>> Begin

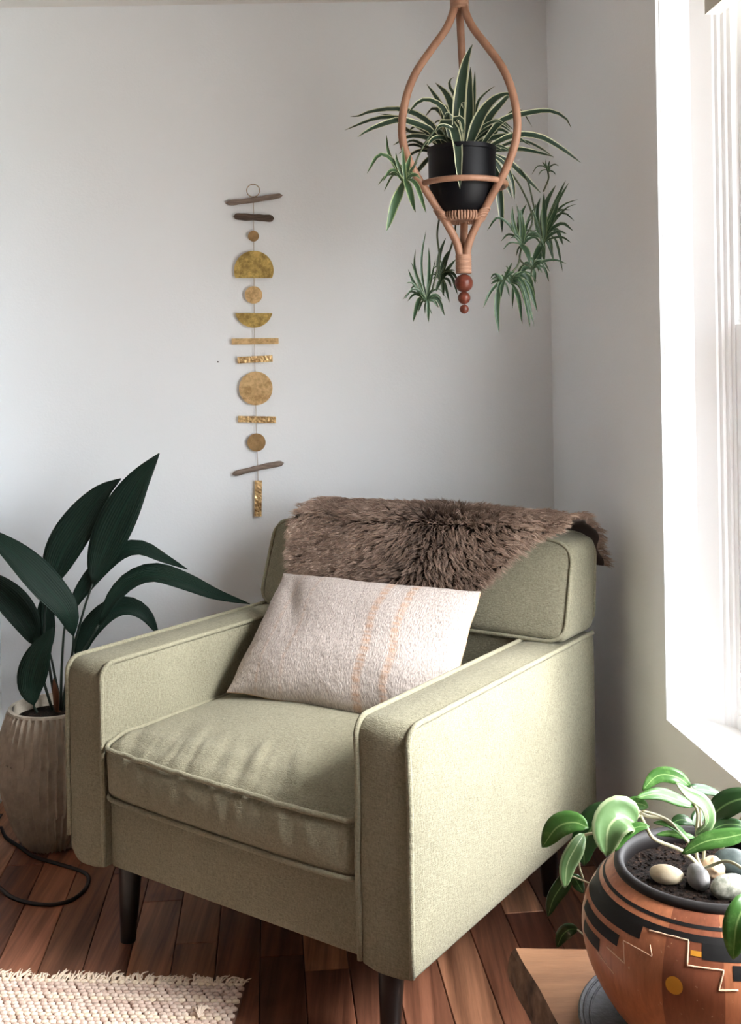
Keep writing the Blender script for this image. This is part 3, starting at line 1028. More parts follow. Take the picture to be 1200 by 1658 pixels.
plate(rect(413, 552.5, 76, 9.6, -0.6), 'bar', M['brass'])
plate(rect(413, 581.8, 57, 10.5, -3), 'bar', M['brass_ham'])
plate(circ(414.2, 628.8, 27.2, 56), 'disc', M['brass'])
plate(rect(416.4, 679, 61, 10.2, 1.0), 'bar', M['brass_ham'])
plate(circ(415.3, 716.3, 14.7), 'disc', M['brass_dull'])
plate(rect(418, 807, 11.5, 58, 0.5), 'bar', M['brass_ham'])
m = MB(); c_ = P(353, 586, YB); m.sphere((c_.x, YB - 0.001, c_.z), (0.0022, 0.0025, 0.0022), 10, 6)
tag(m.build('nail', M['nail'], origin=None), 'tiny dark nail in the white wall left of the brass hanging', 'nail')

# ------------------------------------------------------------------ leaf builder
CAMP = Vector((0, 0, CAM_H))
def leaf_mesh(pts, w, seg=12, fold=0.25, shape='strap', nrm=None, twist=0.0, curl=0.0):
    """pts: world centre line; w: full width in metres; two half blades folded on the midrib"""
    c = crom(pts, seg)
    b = MB(); vs, uv, fs = [], [], []
    for i, p in enumerate(c):
        t = i / seg
        a, d = c[max(0, i - 1)], c[min(seg, i + 1)]
        tg = (d - a).normalized()
        n_ = nrm if nrm is not None else ((CAMP - p).normalized() * 0.75 + Vector((0, 0, 0.55)))
        n_ = (n_ - tg * n_.dot(tg))
        n_ = n_.normalized() if n_.length > 1e-6 else tg.orthogonal().normalized()
        sd = tg.cross(n_)
        if twist:
            q = Matrix.Rotation(twist * (t - 0.3), 3, tg); n_ = q @ n_; sd = q @ sd
        if shape == 'strap':
            ww = (0.55 + 0.45 * smooth01(t / 0.35)) * (1 - t ** 3.2) ** 0.8
        elif shape == 'lance':
            ww = math.sin(PI * min(1, max(0, t)) ** 0.85) ** 0.85 if 0 < t < 1 else 0.0
        else:   # ovate, hoya
            ww = (math.sin(PI * t ** 0.9)) ** 0.62 * (1 - 0.15 * t) if 0 < t < 1 else 0.0
        ww = max(ww, 0.03) * w / 2
        for k, x in enumerate((-1, -0.55, 0, 0.55, 1)):
            h = fold * abs(x) * ww - curl * x * x * ww
            vs.append(p + sd * (x * ww) + n_ * h); uv.append((0.5 + x / 2, t))
    for i in range(seg):
        for k in range(4):
            o = i * 5 + k
            fs.append((o, o + 1, o + 6, o + 5))
    b.add(vs, fs, uv)
    return b

def add_leaf(name, mat_, parent, origin, pts, w, thick=0.0, **kw):
    o = leaf_mesh(pts, w, **kw).build(name, mat_, parent, origin=origin)
    if thick:
        sm_ = o.modifiers.new('thickness', 'SOLIDIFY'); sm_.thickness = thick; sm_.offset = 0
    return o

# ------------------------------------------------------------------ rattan hanger with a spider plant
HD = 2.45
ax0 = P(747, 200, HD)
AX, AY = ax0.x, HD
def zpx(py, d=HD): return P(747, py, d).z
hs = HD / F_PX
hanger = tag(empty('rattan_hanger', (AX, AY, zpx(507))), 'bent rattan plant hanger with three wooden beads at its foot', 'plant hanger')
hgo = hanger.location
rib_prof = [(8, 8), (45, 22), (85, 51), (125, 79), (165, 96), (210, 104.5), (245, 101), (285, 83), (315, 62), (352, 36), (388, 14), (412, 6.5), (440, 5.5)]
for nm_a in (math.radians(201), math.radians(321), math.radians(81)):
    pts = [Vector((AX + math.cos(nm_a) * r * hs, AY + math.sin(nm_a) * r * hs, zpx(y))) for y, r in rib_prof]
    pts = [Vector((pts[0].x, pts[0].y, zpx(-22)))] + pts
    b = MB(); b.tube(crom(pts, 60), 6.4 * hs, 12); b.build('rib', M['rattan'], hanger, origin=hgo)
def rib_r(y):
    for (a, ra), (c, rc) in zip(rib_prof, rib_prof[1:]):
        if y <= c: return ra + (rc - ra) * (y - a) / (c - a)
    return 8
zh = zpx(301)
rh = (rib_r(301) - 2) * hs
b = MB(); b.tube([(AX + rh * math.cos(a), AY + rh * math.sin(a), zh) for a in [2 * PI * k / 48 for k in range(48)]], 4.8 * hs, 10, closed=True)
b.build('hoop', M['rattan'], hanger, origin=hgo)
zr = zpx(352)
rr0 = (rib_r(352) - 6) * hs
b = MB(); b.lathe([(0.0, zr - 0.004), (rr0, zr - 0.004), (rr0 + 0.003, zr), (rr0, zr + 0.006), (0.0, zr + 0.006)], 40, AX, AY)
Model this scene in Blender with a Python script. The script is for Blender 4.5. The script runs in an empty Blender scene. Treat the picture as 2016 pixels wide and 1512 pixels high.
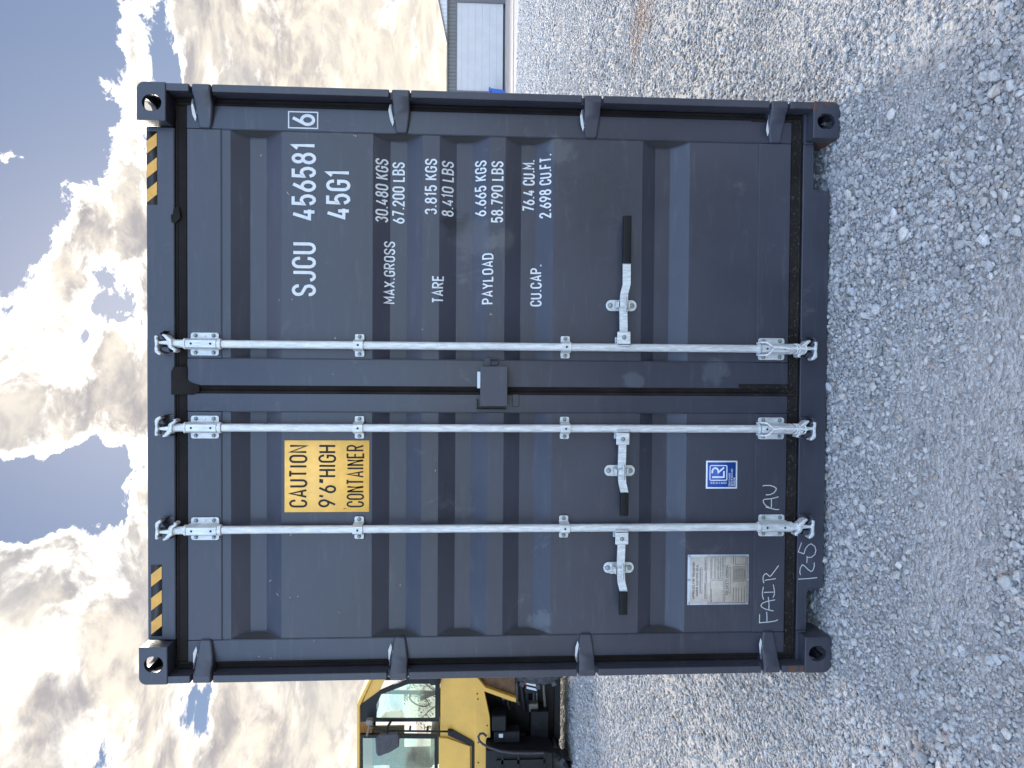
import bpy, bmesh, math, random
import numpy as np
from mathutils import Vector, Matrix
random.seed(7)
rng = np.random.default_rng(11)
R = math.radians
scene = bpy.context.scene
col = scene.collection

# ------------------------------------------------------------------ camera
cam_d = bpy.data.cameras.new("camera")
cam = bpy.data.objects.new("camera", cam_d)
col.objects.link(cam)
scene.camera = cam
cam_d.sensor_fit = 'HORIZONTAL'
cam_d.sensor_width = 36.0
cam_d.lens = 25.0
cam_d.clip_start = 0.05
cam_d.clip_end = 2000.0
yaw, pitch, roll = -0.02105444, 0.05817725, 0.00588729
fwd = Vector((math.sin(yaw) * math.cos(pitch), math.cos(yaw) * math.cos(pitch), -math.sin(pitch)))
rt = Vector((math.cos(yaw), -math.sin(yaw), 0))
up = rt.cross(fwd)
rt2 = rt * math.cos(roll) + up * math.sin(roll)
up2 = up * math.cos(roll) - rt * math.sin(roll)
# the phone was held on its side: the world's up points to the left of the picture
cx_, cy_, cz_ = -up2, rt2, -fwd
m = Matrix((cx_, cy_, cz_)).transposed().to_4x4()
m.translation = Vector((0.07806, -2.949, 1.555))
cam.matrix_world = m

# ------------------------------------------------------------------ world and sun
SUN_EL, SUN_AZ = R(27), R(3)          # azimuth measured from +Y towards +X
sun_dir = Vector((math.sin(SUN_AZ) * math.cos(SUN_EL), math.cos(SUN_AZ) * math.cos(SUN_EL), math.sin(SUN_EL)))


class NT:
    """small helper to write node trees"""
    def __init__(self, tree):
        self.t = tree
        self.n = tree.nodes
        self.l = tree.links

    def node(self, kind, ins=None, **props):
        nd = self.n.new(kind)
        for k, v in props.items():
            setattr(nd, k, v)
        for k, v in (ins or {}).items():
            self.put(nd.inputs[k], v)
        return nd

    def put(self, sock, v):
        if isinstance(v, bpy.types.NodeSocket):
            self.l.new(v, sock)
        elif isinstance(v, bpy.types.Node):
            self.l.new(v.outputs[0], sock)
        else:
            if isinstance(v, tuple) and len(v) == 3 and sock.type == 'RGBA':
                v = (*v, 1)
            sock.default_value = v

    def math(self, op, a, b=0.0, c=0.0, clamp=False):
        nd = self.node('ShaderNodeMath', {0: a, 1: b, 2: c}, operation=op)
        nd.use_clamp = clamp
        return nd.outputs[0]

    def vmath(self, op, a, b=(0, 0, 0), out=0):
        return self.node('ShaderNodeVectorMath', {0: a, 1: b}, operation=op).outputs[out]

    def mix(self, f, a, b, blend='MIX'):
        nd = self.node('ShaderNodeMix', data_type='RGBA', blend_type=blend)
        self.put(nd.inputs[0], f)
        self.put(nd.inputs[6], a)
        self.put(nd.inputs[7], b)
        return nd.outputs[2]

    def rng(self, v, a, b, c=0.0, d=1.0, smooth=True):
        nd = self.node('ShaderNodeMapRange', {0: v, 1: a, 2: b, 3: c, 4: d})
        nd.interpolation_type = 'SMOOTHSTEP' if smooth else 'LINEAR'
        return nd.outputs[0]

    def noise(self, vec, scale, detail=4, rough=0.5, dist=0.0, out=0, dim='3D'):
        nd = self.node('ShaderNodeTexNoise', noise_dimensions=dim)
        self.put(nd.inputs['Scale'], scale)
        nd.inputs['Detail'].default_value = detail
        nd.inputs['Roughness'].default_value = rough
        nd.inputs['Distortion'].default_value = dist
        if vec is not None:
            self.put(nd.inputs['Vector'], vec)
        return nd.outputs[out]


world = bpy.data.worlds.new("World")
scene.world = world
world.use_nodes = True
w = NT(world.node_tree)
w.n.clear()
w_out = w.node('ShaderNodeOutputWorld')
bg = w.node('ShaderNodeBackground')
bg.inputs['Strength'].default_value = 0.15
w.l.new(bg.outputs[0], w_out.inputs[0])
sky = w.node('ShaderNodeTexSky', sky_type='NISHITA')
sky.sun_disc = False
sky.sun_elevation = SUN_EL
sky.sun_rotation = SUN_AZ
sky.altitude = 100
sky.air_density = 1.0
sky.dust_density = 0.5
sky.ozone_density = 1.5
tc = w.node('ShaderNodeTexCoord')
d = w.vmath('NORMALIZE', tc.outputs['Generated'])
sep = w.node('ShaderNodeSeparateXYZ', {0: d})
den = w.math('MAXIMUM', w.math('ADD', sep.outputs[2], 0.34), 0.10)
comb = w.node('ShaderNodeCombineXYZ', {0: w.math('DIVIDE', sep.outputs[0], den), 1: w.math('DIVIDE', sep.outputs[1], den), 2: 3.7})
P = comb.outputs[0]
warp = w.noise(P, 3.2, 3, 0.5, out=1)
Pw = w.vmath('ADD', P, w.vmath('SCALE', w.vmath('SUBTRACT', warp, (0.5, 0.5, 0.5))))
Pw.node.inputs[1].links[0].from_node.inputs['Scale'].default_value = 0.20
big = w.noise(Pw, 3.4, 2, 0.5)
det = w.noise(Pw, 9.0, 10, 0.64)
dens = w.math('ADD', w.math('MULTIPLY', big, 0.50), w.math('MULTIPLY', det, 0.50))


def bump(direction, width, amount):
    dt = w.vmath('DOT_PRODUCT', d, tuple(Vector(direction).normalized()), out=1)
    return w.rng(dt, math.cos(width), 1.0, 0.0, amount)


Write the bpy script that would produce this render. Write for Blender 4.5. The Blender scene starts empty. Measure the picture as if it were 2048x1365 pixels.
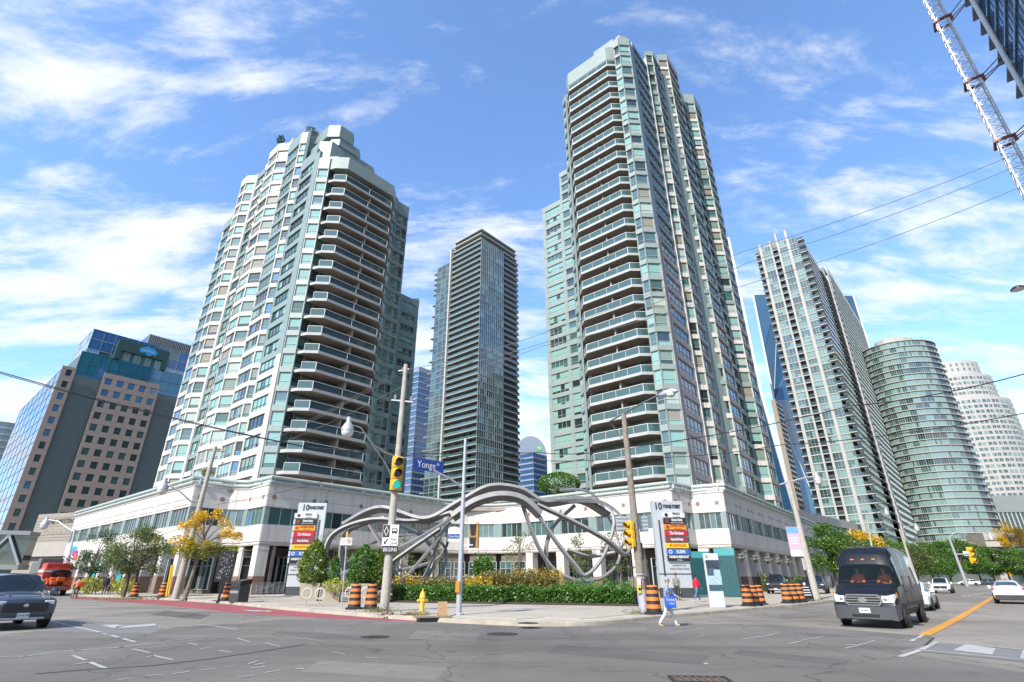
import bpy, math, random
import numpy as np
from mathutils import Vector, Matrix
random.seed(7)
rnd = random.Random(11)
S = bpy.context.scene
# ---------------------------------------------------------------- camera, sky, sun, exposure
FPX, PX, PY, TILT, EYE = 1048.0, 1014.0, 682.0, math.radians(24.38), 1.6
cam_data = bpy.data.cameras.new('camera')
cam = bpy.data.objects.new('camera', cam_data)
S.collection.objects.link(cam)
cam.location = (0, 0, EYE)
cam.rotation_euler = (math.radians(90) + TILT, 0, 0)
cam_data.sensor_width = 36.0
cam_data.lens = 36.0 * FPX / 2048.0
cam_data.shift_x = (1024 - PX) / 2048.0
cam_data.shift_y = 0.0
cam_data.clip_start = 0.1
cam_data.clip_end = 6000
S.camera = cam
SUN_DIR = Vector((-0.585, -0.811, 0.0)).normalized()      # horizontal direction towards the sun
SUN_EL = math.radians(40)
world = bpy.data.worlds.new('World')
S.world = world
world.use_nodes = True
wn, wl = world.node_tree.nodes, world.node_tree.links
wn.clear()
sky = wn.new('ShaderNodeTexSky')
sky.sky_type = 'NISHITA'
sky.sun_disc = False
sky.sun_elevation = SUN_EL
sky.sun_rotation = math.atan2(SUN_DIR.x, SUN_DIR.y)
sky.air_density = 1.0
sky.dust_density = 0.6
sky.ozone_density = 2.0
tc = wn.new('ShaderNodeTexCoord')
sep = wn.new('ShaderNodeSeparateXYZ')
wl.new(tc.outputs['Generated'], sep.inputs[0])
def wmath(op, a, b=None, clamp=False):
    n = wn.new('ShaderNodeMath'); n.operation = op; n.use_clamp = clamp
    for i, v in enumerate((a, b)):
        if v is None: continue
        if isinstance(v, (int, float)): n.inputs[i].default_value = v
        else: wl.new(v, n.inputs[i])
    return n.outputs[0]
# clouds on a flat layer: direction / height gives the perspective of a real cloud deck
hz = wmath('ADD', wmath('MAXIMUM', sep.outputs['Z'], 0.0), 0.22)
cu = wmath('DIVIDE', sep.outputs['X'], hz)
cv = wmath('DIVIDE', sep.outputs['Y'], hz)
comb = wn.new('ShaderNodeCombineXYZ')
wl.new(cu, comb.inputs[0]); wl.new(cv, comb.inputs[1])
def wnoise(scale, detail, rough, sx, sy, rot, off, dist=0.0):
    mp = wn.new('ShaderNodeMapping')
    mp.inputs['Scale'].default_value = (sx, sy, 1)
    mp.inputs['Rotation'].default_value = (0, 0, rot)
    mp.inputs['Location'].default_value = off
    wl.new(comb.outputs[0], mp.inputs['Vector'])
    nz = wn.new('ShaderNodeTexNoise')
    nz.inputs['Scale'].default_value = scale
    nz.inputs['Detail'].default_value = detail
    nz.inputs['Roughness'].default_value = rough
    nz.inputs['Distortion'].default_value = dist
    wl.new(mp.outputs[0], nz.inputs['Vector'])
    return nz.outputs['Fac']
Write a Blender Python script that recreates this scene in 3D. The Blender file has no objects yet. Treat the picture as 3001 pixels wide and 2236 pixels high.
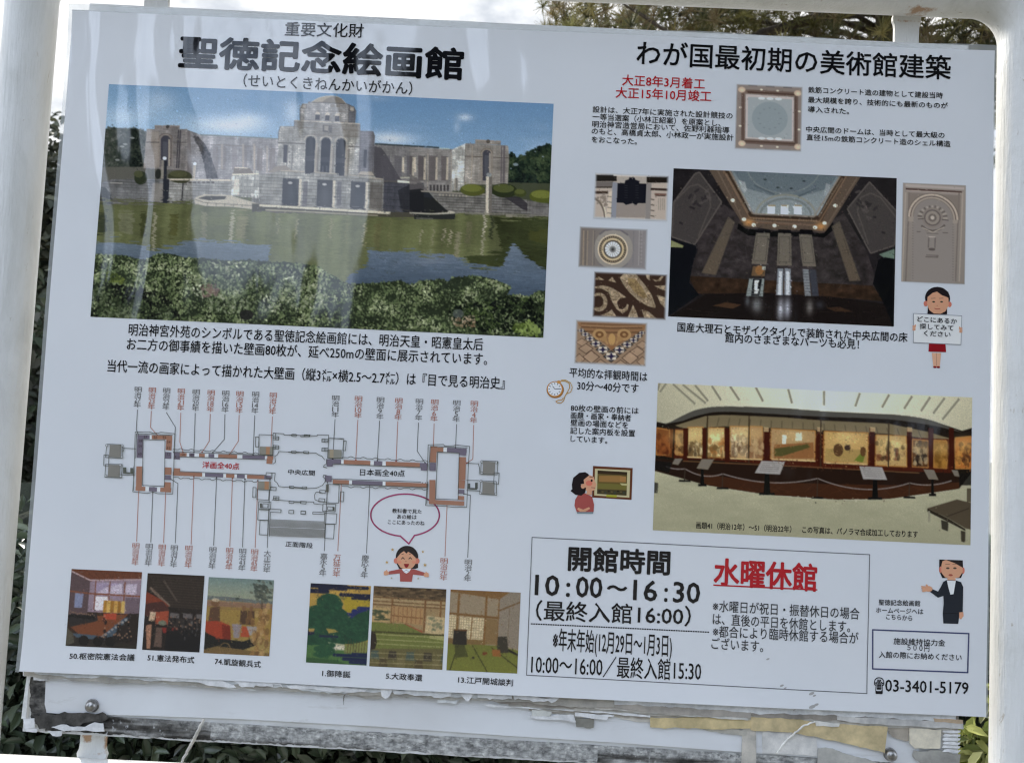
import bpy, bmesh
from mathutils import Vector, Matrix
import numpy as np, math, random
rng = np.random.default_rng(7)
# ---------------------------------------------------------------- camera geometry (plane of the poster is Y = 0, Z up)
FPX, CX, CY = 2250.0, 1500.5, 1118.0
RV = np.array([-0.0548, 0.0048, 0.0460]); TV = np.array([0.0055, -0.0369, 0.9619])
ZC = 1.40                                   # height of the poster's centre above the ground
def rodrigues(r):
    th = np.linalg.norm(r); k = r / th
    K = np.array([[0, -k[2], k[1]], [k[2], 0, -k[0]], [-k[1], k[0], 0]])
    return np.eye(3) + math.sin(th) * K + (1 - math.cos(th)) * K @ K
RM = rodrigues(RV)
_c = -RM.T @ TV
CAM = np.array([_c[0], _c[2], ZC - _c[1]])
def o2w(v): return np.array([v[0], v[2], -v[1]])
def at(px, py, Y=0.0):
    """point of the vertical plane at depth Y that the photograph shows at (px, py)"""
    d = o2w(RM.T @ np.array([(px - CX) / FPX, (py - CY) / FPX, 1.0]))
    t = (Y - CAM[1]) / d[1]
    return CAM + d * t
_dirs = RM.T
def at_arr(p):
    p = np.asarray(p, float).reshape(-1, 2)
    d = np.c_[(p[:, 0] - CX) / FPX, (p[:, 1] - CY) / FPX, np.ones(len(p))] @ RM
    w = np.c_[d[:, 0], d[:, 2], -d[:, 1]]
    t = -CAM[1] / w[:, 1]
    return np.c_[CAM[0] + w[:, 0] * t, CAM[2] + w[:, 2] * t]       # x, z on the poster
def T(ox, oy, s): return lambda *pts: [(ox + p[0] / s, oy + p[1] / s) for p in pts]
D = T(0, 0, .73875)
Q12, Q13, Q32, Q33 = T(1000, 0, 2.203), T(2001, 0, 2.203), T(1000, 1486, 2.203), T(2001, 1486, 2.203)
A_, B_, C_ = T(260, 240, 4.348), T(740, 260, 4.348), T(1200, 280, 4.348)
L1, L2 = T(260, 620, 3.167), T(920, 620, 3.079)
D1, D2 = T(1940, 470, 3.079), T(1890, 1100, 2.239)
S1, S2, S3, S4 = T(1680, 490, 5.1625), T(1660, 780, 5.1625), T(2130, 230, 7.184), T(2640, 520, 2.85)
M1, M2 = T(180, 1640, 3.464), T(880, 1690, 3.359)
F1, F2 = T(290, 1120, 2.951), T(880, 1140, 2.951)
G_, R_, W_ = T(1070, 1430, 5.696), T(2540, 1610, 3.842), T(1590, 1060, 3.4416)

PAPER = np.array([174., 185., 203.])        # the poster's white in the photograph
def lin(c):
    c = np.asarray(c, float) / 255.0
    return np.where(c <= .04045, c / 12.92, ((c + .055) / 1.055) ** 2.4)
def ink(c):                                  # printed colour -> reflectance of the print
    c = np.asarray(c, float); m = np.clip((204 - c.mean(-1, keepdims=True)) / 42., 0, 1); c = c * (1 - .17 * m * m * (3 - 2 * m))
    return np.clip(lin(c) / lin(PAPER) * .78, .004, .9)

def bilinear(g, H, W):
    y = np.linspace(0, g.shape[0] - 1.001, H); x = np.linspace(0, g.shape[1] - 1.001, W)
    y0 = y.astype(int); x0 = x.astype(int); fy = (y - y0)[:, None]; fx = (x - x0)[None]
    fy = fy * fy * (3 - 2 * fy); fx = fx * fx * (3 - 2 * fx)
    a = g[y0][:, x0]; b = g[y0][:, x0 + 1]; c = g[y0 + 1][:, x0]; d = g[y0 + 1][:, x0 + 1]
    return (a * (1 - fx) + b * fx) * (1 - fy) + (c * (1 - fx) + d * fx) * fy
def noise(H, W, sx, sy, oct=3):
    out = np.zeros((H, W)); amp = 1.; tot = 0
    for o in range(oct):
        gx = max(2, int(W / sx * 2 ** o) + 2); gy = max(2, int(H / sy * 2 ** o) + 2)
        out += amp * bilinear(rng.random((gy, gx)) * 2 - 1, H, W); tot += amp; amp *= .55
    return out / tot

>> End

◆ **What you need to do**: Reproduce, word for word, every line from the start of the records down to and including the line with "tag(m.build('nail', M['nail'], origin=None), 'tiny"; skip the pictures.

◆ **Right answer**:
Keep writing the Blender script for this image. This is part 3, starting at line 1028. More parts follow. Take the picture to be 1200 by 1658 pixels.
plate(rect(413, 552.5, 76, 9.6, -0.6), 'bar', M['brass'])
plate(rect(413, 581.8, 57, 10.5, -3), 'bar', M['brass_ham'])
plate(circ(414.2, 628.8, 27.2, 56), 'disc', M['brass'])
plate(rect(416.4, 679, 61, 10.2, 1.0), 'bar', M['brass_ham'])
plate(circ(415.3, 716.3, 14.7), 'disc', M['brass_dull'])
plate(rect(418, 807, 11.5, 58, 0.5), 'bar', M['brass_ham'])
m = MB(); c_ = P(353, 586, YB); m.sphere((c_.x, YB - 0.001, c_.z), (0.0022, 0.0025, 0.0022), 10, 6)
tag(m.build('nail', M['nail'], origin=None), 'tiny dark nail in the white wall left of the brass hanging', 'nail')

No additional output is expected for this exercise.